The association, in 2012, teamed up with its sister group, the Prospectors and Developers Association of Canada, and NGOs Publish What You Pay and Transparency International to form a working group on pushing mandatory financial reporting for the extractive sector. They've met with Natural Resources Minister Joe Oliver and have been lauded by the government.

"We've seen a great deal of interest in the work that we're doing from the government in the past year," says Chalmers. "I think that they're maturing."

Kady Séguin, interim director of Publish What You Pay Canada, says that while the U.S. has had its silver bullet solution through their mandatory reporting overseer, the National Securities and Exchange Commission, the path forward for mandatory reporting is "a little bit trickier here in Canada," she says.

If Ottawa had won its battle to establish a unified securities regulator, there wouldn't be a problem.

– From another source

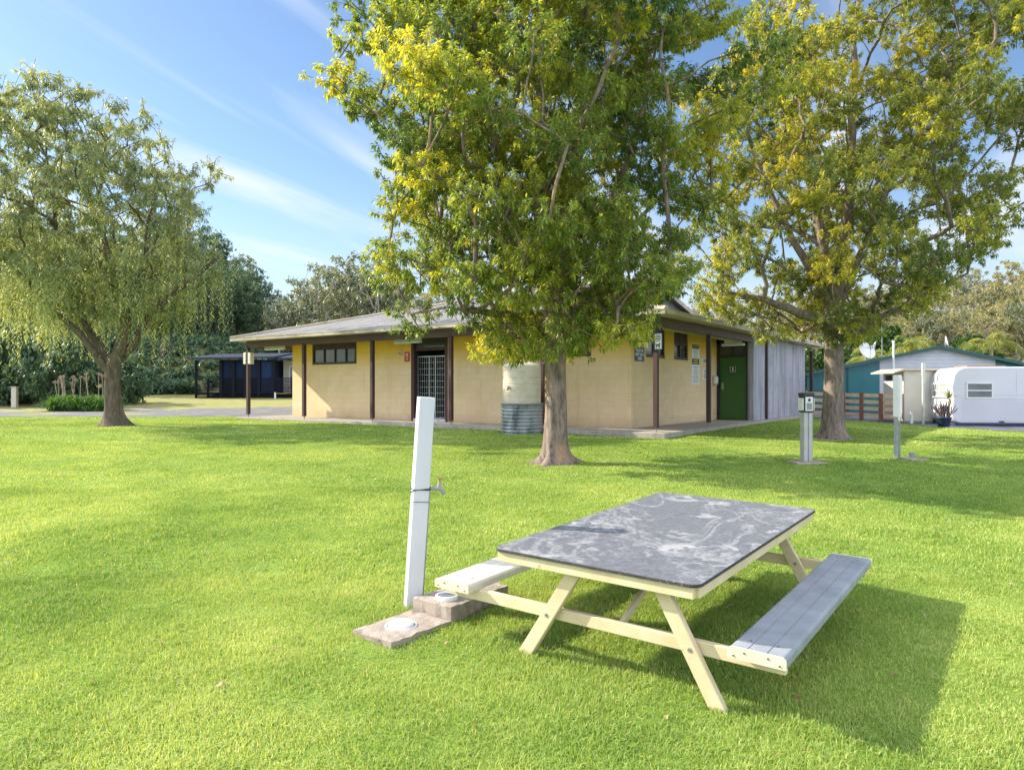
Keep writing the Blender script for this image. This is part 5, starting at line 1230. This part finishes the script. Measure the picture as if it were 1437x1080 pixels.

But the Supreme Court of Canada stuck down the government's plan, ruling that it was an unconstitutional overstep onto the province's authority.

So now, if Ottawa is interested in moving forward in any legitimate way, it must corral provincial governments to join the effort. Séguin says that the government can use its authority and "play a proactive role" in bringing the provinces together.

McKay, for his part, is all for empowering the provinces, but he notes that there has been no sign if or when that will happen. In the meantime, he says, C-474 would fill that gap.

While Ottawa might not be onside with mandatory reporting yet, Harper will be facing pressure from Obama and Cameron when the G8 conference starts on June 17.

Justin Ling is a journalist based in Montreal.